We know that the head count at HMRC has fallen since the merger. What we don\’t know is whether the number of \”fully qualified tax inspectors\” has fallen. The question is in to HMRC press office and we\’ll see what they say.

5 thoughts on “This is very interesting from Ritchie”

  1. also, what’s the definition of “fully qualified”? Is there a union/chartered institute engaged in rent-seeking by operating a closed-shop against the competent but unqualified?

  2. They recruit every year – presumably the department knows how many it needs to recruit. If needing to have xxx number but no more then you’ll only recruit up to that level.
    Expensive staff too – both in pay and training. So presumably not overstaffing with them.

  3. HMRC got rid of large numbers ofv experienced Inspectors because of the antics of Brown. They also introduced several moronic sysytems of investigation in which cases were pooled and people could be sent all over the country to “investigate” cases far from their homes. Working out of a suitcaes and spending a week in a part of the country alien to them reduced their effectiveness even more–not to mention the added costs in a department already running out of cash–mostly wasted on managers and bad ideas anyway.

    The number of “trained” Inspectors is of no importance. Raw, green troops have been “trained” but noboby would take them in preference to veterans. HMRC got rid of most of its experienced Inspectors as a result of Brown’s antics and management cretins shutting small local offices. Previous Inspectors “patrolled” so to speak, areas they lived in and they knew what was going on and who up to what. Now they are green mugs who are working far from home.

    In case this suggests I have any sympathy for HMRC let me say this:Fuck HMRC and the Thieving–sorry, Courageous state they work for. The time for paying the states thieving is coming to an end.

  4. Previous Inspectors “patrolled” so to speak, areas they lived in and they knew what was going on and who up to what. Now they are green mugs who are working far from home.

    Indeed, a mate of mine runs a backstreet car repair workshop. Enough is legitimate to cover rent and NMW for 3 employees, all the rest is cash in hand, mostly restoring write-offs of sports cars to working spec (very high quality repairs) for specialist clients.

    Previously (pre-2005) he would have expected a tax inspector to be nosing around the backstreet industrial estate where he operates every couple of months, looking for unregistered businesses and un-VAT’ed, un-PAYE’d operations.

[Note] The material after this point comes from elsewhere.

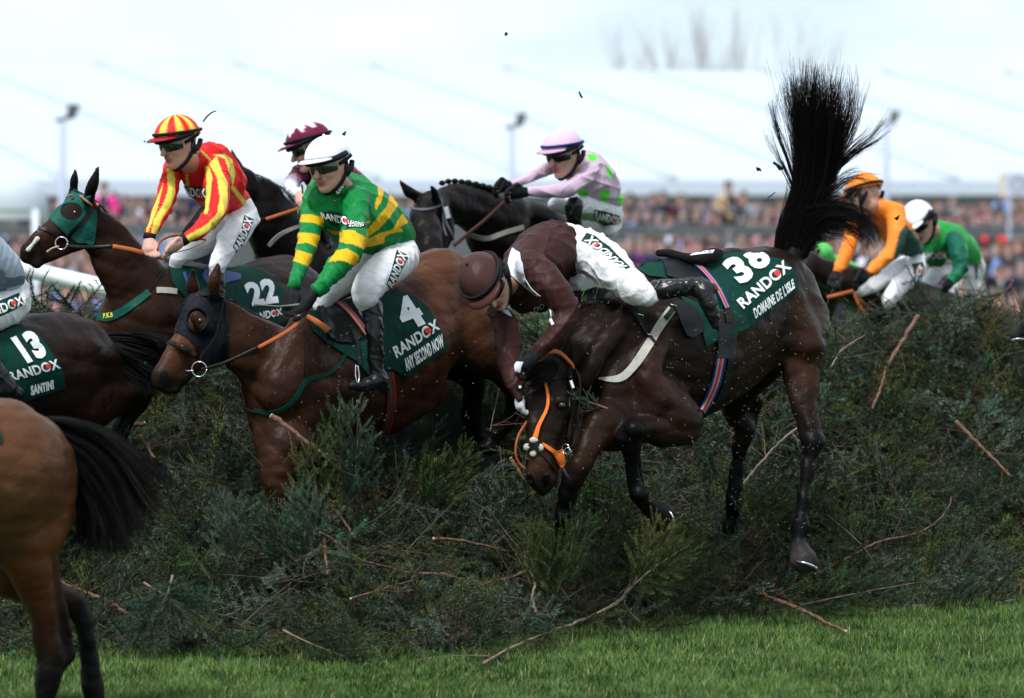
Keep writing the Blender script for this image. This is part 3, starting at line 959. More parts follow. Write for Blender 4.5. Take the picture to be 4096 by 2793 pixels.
# ---- bare trees beyond the marquee ----------------------------------------------------------
def bare_tree(px, ytop, D, spread, label, seed):
    rng = np.random.default_rng(seed); root_p = FU.p(px, 420, D); root_p[2] = -0.3
    top = FU.p(px, ytop, D)[2]; H = top - root_p[2]
    root = empty('bare_tree', root_p); tag(root, label, 'tree', 'bare winter trees beyond the marquee')
    mb = mat('tree_bark', (0.42, 0.39, 0.40), 0.9)
    trunk, twigs = [], []
    def grow(p, d, L, r, lvl):
        n = 5; P = [p]; q = p.copy(); dd = d.copy()
        for i in range(n):
            dd = dd + rng.normal(0, 0.09, 3) + np.array([0, 0, 0.05]); dd /= np.linalg.norm(dd); q = q + dd * L / n; P.append(q.copy())
        (trunk if lvl < 2 else twigs).append(tubegeo(P, np.linspace(r, r * 0.55, n + 1), 5 if lvl < 2 else 3))
        if lvl < 4:
            for j in range(3):
                b = P[rng.integers(2, n + 1)]; s = rng.normal(0, 1, 3); s[2] = 0; s /= np.linalg.norm(s); s[0] *= spread
                d2 = dd * 0.9 + s * 0.28 + np.array([0, 0, 0.35]); d2 /= np.linalg.norm(d2)
                grow(b, d2, L * rng.uniform(0.5, 0.75), r * 0.5, lvl + 1)
    for j in range(3): grow(root_p + rng.normal(0, 0.15, 3) * [1, 1, 0], np.array([rng.normal(0, 0.12) * spread, 0, 1.0]), H * 0.42, 0.08, 0)
    V, F = join_geo(trunk); s = H / (V[:, 2].max() - root_p[2] + 0.001)
    V2, F2 = join_geo(twigs); s = H / (V2[:, 2].max() - root_p[2])
    V = root_p + (V - root_p) * [1, 1, s]; V2 = root_p + (V2 - root_p) * [1, 1, s]
    mkmesh('trunk', V, F, mb, root); mkmesh('crown', V2, F2, mb, root)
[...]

    Since the local Inland Revenue office closed and the local inspectors pensioned off, he’s seen neither hide-nor-hair of anyone. As a consequence of this and increased VAT, NI and Income Tax, backstreet business on the estate are booming.

    Not saying I condone tax evasion, but this is the consequence of moving to a centralized, call centre approach to taxation. It’s very efficient for large businesses, but means that micro-businesses can slip through the cracks.

    Without nosy locally based inspectors with their hobnail boots on the ground the chances of being caught operating without tax in cash-only businesses are slim-to-none.